_Input:_

● ● ● ●

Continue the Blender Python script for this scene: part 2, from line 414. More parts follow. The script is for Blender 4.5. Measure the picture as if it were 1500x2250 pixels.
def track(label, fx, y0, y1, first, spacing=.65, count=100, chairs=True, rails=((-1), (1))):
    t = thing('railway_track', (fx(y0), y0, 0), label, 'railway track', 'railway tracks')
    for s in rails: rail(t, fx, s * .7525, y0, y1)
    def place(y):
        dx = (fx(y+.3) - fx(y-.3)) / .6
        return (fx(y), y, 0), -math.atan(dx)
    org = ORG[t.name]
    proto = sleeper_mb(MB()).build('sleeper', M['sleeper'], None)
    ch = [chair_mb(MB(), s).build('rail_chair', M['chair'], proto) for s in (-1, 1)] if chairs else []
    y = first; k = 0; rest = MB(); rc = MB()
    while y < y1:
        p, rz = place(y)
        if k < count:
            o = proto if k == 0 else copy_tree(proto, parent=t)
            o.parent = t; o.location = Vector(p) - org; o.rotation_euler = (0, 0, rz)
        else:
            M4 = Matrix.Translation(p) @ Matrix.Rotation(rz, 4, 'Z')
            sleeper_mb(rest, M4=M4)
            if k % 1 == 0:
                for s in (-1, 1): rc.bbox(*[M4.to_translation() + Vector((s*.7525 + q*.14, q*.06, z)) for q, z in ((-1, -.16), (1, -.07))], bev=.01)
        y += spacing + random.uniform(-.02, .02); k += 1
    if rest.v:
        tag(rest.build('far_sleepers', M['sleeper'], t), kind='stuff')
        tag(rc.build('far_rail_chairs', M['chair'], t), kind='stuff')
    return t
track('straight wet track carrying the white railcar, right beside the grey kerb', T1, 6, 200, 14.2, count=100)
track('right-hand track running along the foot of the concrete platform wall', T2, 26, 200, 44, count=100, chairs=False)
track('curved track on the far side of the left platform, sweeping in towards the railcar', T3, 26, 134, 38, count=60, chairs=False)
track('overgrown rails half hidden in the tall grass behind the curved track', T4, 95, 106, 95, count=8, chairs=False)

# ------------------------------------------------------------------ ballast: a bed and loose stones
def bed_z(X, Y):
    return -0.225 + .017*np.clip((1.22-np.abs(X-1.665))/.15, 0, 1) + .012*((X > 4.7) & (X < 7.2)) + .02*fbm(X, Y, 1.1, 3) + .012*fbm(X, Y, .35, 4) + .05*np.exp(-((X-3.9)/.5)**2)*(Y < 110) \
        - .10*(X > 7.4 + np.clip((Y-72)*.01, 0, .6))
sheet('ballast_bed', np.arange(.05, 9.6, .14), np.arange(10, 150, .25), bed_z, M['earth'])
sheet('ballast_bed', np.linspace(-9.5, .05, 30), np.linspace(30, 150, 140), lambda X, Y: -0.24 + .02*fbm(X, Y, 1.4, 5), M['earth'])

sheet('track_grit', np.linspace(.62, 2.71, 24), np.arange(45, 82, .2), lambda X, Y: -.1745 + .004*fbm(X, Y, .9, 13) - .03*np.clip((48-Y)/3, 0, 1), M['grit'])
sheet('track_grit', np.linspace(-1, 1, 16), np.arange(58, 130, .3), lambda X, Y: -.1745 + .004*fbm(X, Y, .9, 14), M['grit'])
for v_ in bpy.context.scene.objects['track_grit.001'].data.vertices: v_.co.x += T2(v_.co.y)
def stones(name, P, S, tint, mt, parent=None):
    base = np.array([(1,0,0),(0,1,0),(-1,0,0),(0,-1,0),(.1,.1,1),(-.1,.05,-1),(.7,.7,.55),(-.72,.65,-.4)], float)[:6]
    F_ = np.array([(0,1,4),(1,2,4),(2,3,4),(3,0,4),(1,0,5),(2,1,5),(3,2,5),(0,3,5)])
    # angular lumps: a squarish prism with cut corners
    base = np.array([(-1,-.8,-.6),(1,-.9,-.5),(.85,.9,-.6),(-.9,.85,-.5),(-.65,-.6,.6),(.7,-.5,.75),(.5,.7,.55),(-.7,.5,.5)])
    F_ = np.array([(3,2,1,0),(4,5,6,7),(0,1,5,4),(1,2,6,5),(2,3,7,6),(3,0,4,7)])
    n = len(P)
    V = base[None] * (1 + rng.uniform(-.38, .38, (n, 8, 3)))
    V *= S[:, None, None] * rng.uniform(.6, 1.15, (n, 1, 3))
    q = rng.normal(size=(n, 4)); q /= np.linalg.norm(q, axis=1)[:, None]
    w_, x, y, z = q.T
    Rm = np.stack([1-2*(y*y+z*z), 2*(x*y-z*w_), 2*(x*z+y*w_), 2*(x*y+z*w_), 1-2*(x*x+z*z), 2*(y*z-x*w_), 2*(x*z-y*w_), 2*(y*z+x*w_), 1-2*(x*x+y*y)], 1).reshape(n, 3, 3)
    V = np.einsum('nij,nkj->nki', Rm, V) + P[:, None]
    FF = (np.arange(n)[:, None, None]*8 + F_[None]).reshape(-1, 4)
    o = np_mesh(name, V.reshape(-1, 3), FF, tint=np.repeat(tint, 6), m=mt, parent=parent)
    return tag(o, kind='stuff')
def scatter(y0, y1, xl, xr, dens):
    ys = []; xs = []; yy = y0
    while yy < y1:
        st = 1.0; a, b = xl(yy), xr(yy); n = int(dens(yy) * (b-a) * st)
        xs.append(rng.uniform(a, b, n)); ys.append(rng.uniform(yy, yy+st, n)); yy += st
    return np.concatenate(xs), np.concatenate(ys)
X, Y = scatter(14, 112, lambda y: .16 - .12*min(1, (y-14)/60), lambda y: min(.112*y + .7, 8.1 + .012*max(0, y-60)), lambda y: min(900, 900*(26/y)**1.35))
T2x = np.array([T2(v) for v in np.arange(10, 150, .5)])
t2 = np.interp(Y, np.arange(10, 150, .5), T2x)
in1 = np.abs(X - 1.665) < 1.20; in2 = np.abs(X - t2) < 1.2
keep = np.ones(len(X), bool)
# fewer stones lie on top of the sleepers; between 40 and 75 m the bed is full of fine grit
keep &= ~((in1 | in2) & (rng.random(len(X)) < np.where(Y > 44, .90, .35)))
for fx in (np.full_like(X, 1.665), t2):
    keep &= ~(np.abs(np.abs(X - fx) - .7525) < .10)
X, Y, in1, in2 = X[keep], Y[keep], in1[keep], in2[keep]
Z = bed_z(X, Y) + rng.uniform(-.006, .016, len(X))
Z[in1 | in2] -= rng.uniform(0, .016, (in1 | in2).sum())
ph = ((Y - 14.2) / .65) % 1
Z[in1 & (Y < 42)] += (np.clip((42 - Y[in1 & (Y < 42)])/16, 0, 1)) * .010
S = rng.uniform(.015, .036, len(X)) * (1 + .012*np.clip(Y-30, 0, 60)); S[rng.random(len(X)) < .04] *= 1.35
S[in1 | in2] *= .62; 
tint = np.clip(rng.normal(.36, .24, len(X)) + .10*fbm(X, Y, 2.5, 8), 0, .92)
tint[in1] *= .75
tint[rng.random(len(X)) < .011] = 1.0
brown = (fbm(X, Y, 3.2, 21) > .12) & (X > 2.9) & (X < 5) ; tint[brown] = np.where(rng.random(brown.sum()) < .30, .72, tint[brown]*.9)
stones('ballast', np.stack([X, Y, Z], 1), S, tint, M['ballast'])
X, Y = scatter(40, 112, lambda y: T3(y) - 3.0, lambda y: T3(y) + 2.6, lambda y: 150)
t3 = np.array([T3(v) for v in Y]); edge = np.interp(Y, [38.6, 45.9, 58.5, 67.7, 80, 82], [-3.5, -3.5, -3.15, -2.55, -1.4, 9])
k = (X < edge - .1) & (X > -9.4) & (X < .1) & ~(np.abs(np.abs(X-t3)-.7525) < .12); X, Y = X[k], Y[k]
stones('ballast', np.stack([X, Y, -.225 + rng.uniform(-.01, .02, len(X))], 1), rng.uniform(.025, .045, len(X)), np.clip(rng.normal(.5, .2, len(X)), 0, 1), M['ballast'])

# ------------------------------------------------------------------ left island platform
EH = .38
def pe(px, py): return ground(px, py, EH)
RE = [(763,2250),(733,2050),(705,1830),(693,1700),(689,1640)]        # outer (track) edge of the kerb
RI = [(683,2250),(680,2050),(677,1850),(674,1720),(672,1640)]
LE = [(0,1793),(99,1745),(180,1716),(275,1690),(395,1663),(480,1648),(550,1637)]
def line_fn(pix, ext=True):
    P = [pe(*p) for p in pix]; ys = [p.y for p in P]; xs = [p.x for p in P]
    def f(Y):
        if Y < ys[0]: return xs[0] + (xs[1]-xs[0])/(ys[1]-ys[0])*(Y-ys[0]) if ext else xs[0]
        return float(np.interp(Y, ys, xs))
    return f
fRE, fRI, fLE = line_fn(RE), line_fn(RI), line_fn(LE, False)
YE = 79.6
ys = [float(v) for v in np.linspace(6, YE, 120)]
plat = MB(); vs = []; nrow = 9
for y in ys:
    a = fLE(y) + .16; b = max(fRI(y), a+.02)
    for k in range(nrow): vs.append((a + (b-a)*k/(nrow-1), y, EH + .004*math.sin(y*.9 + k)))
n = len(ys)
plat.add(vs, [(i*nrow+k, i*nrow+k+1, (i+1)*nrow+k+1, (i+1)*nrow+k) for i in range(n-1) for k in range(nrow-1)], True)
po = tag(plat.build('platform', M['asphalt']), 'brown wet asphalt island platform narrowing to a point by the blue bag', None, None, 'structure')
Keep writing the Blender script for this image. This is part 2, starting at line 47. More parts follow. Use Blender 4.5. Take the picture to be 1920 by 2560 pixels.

● ● ● ●

_Task to carry out:_ Only the number is wanted: how many lines of the material above include the word "pixels"?

_Result for this task:_ 2